I just started reading some Pascal the other night and he says some interesting things about Christ. Often times I wonder why I read so many accounts written by man concerning the nature of God, and I so very seldom read the bible. I can't answer the question completely, the bible is hard to fathom, and it is hard to apply. It is very distant and unreal to me when I read it. When I read of other people's understanding of God, it makes God real, maybe the literary technique, or maybe it's just the fact that if a normal person can gather these ideas, then why can't I? It's some sort of fallacy. It's like I don't know how to read the bible or something strange like that. I've been having a hard time making sense of anything, my mind seems to exist in some fog where any lead I have on a breakthrough merely ends up at a point of contradiction, nothing is connecting. I'm adrift in some current circling an absolute truth, which by definition itself can be understood as a paradox. The "leap of faith", the fact that God will never be understood, and yet, we are to have faith in him. We are to put faith in something we don't understand. I can say that I believe that God loves me, but those are merely words. Kierkegaard talks about the idea that having faith (by defintion of "faith") implies doubt at the same time. It would not take faith to believe in something you can not doub (like the objective), a rather rational way of looking at it perhaps. God is simple, and he is just as complex. I'm just a ball on the end of some tether in space, miles and miles of rope twist and knot and swirl all leading back to the one thing I can't deny...God as the center of reason and motive, and love. This cognitive awareness is a handicap.

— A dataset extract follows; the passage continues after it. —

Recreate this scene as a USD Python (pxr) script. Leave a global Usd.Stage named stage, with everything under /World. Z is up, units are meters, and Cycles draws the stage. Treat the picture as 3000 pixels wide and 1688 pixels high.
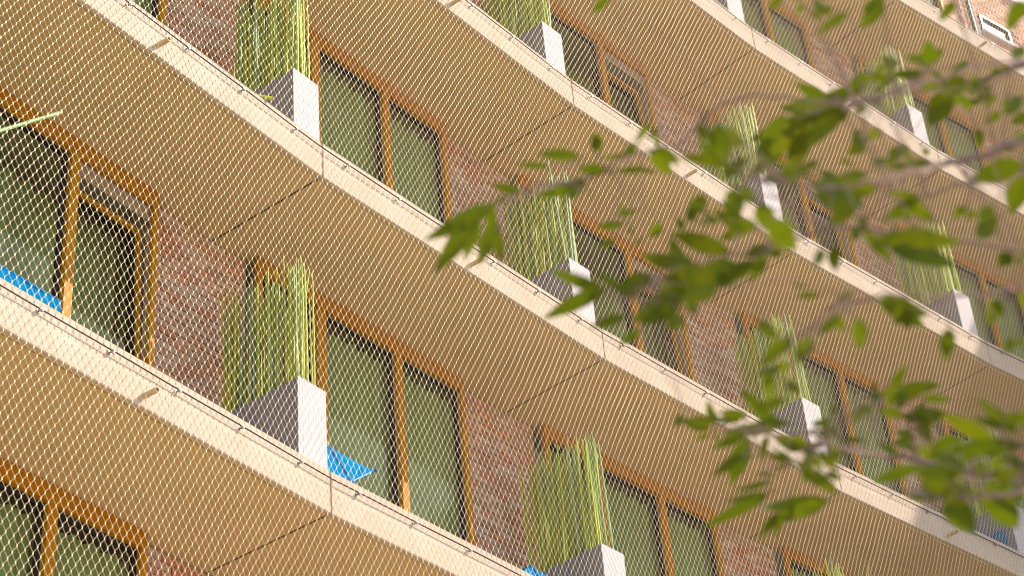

"For after all what is man in nature? A nothing in relation to infinity, all in relation to nothing, a central point between nothing and all and infinitely far from understanding either. The ends of things and their beginnings are impregnably concealed from him in an impenetrable secret. He is equally incapable of seeing the nothingness out of which he was drawn and the infinite in which he is engulfed."

Tuesday, February 13, 2007

albert camus

"And from the ends of the earth, across thousands of miles of land and sea, kindly, well meaning speakers tried to voice their fellow-feeling, and indeed did so, but at the same time proved the utter incapacity of every man truly to share in suffering that he cannot see"

""In fact, like our fellow citizens, Rieux was caught off his guard, and we should understand his hesitations in the light of the this fact; and similarily understand how he was torn between conflicting fears and confidence. When a war breaks out, people say: "It's too stupid, it can't last long." But though a war may well be "too stupid, " that doesn't prevent its lasting. Stupidity has a knack of getting in its way; as we should see if we were not always so much wrapped up in ourselves.
In this respect our townsfolk were like everybody else, wrapped up in themselves; in other words they were humanists: they disbelieved in pestilences. A pestilence isn't a thing made to man's measure; therefore we tell ourselves that pestilence is a mere bogy for the mind, a bad dream that will pass away. But it doesn't pass away and, from one bad dream to another, it is men who pass away and the humanists are the first of all, because they haven't taken thier precautions. Our townsfolk were not more to blame than others; they forgot to be modest, that was all, and thought that everything still was possible for them; which presupposed that pestilences were impossible. They went on doing business, arranged for journeys, and formed views. How should they have given a thought to anything like plague, which rules out any future, cancels journeys, silences the exchange of views. They fancied themselves free, and no one will ever be free as long as their are pestilences."

Monday, February 12, 2007

winter of discontent.

boy, my "instincts" really screwed me this last winter. no good.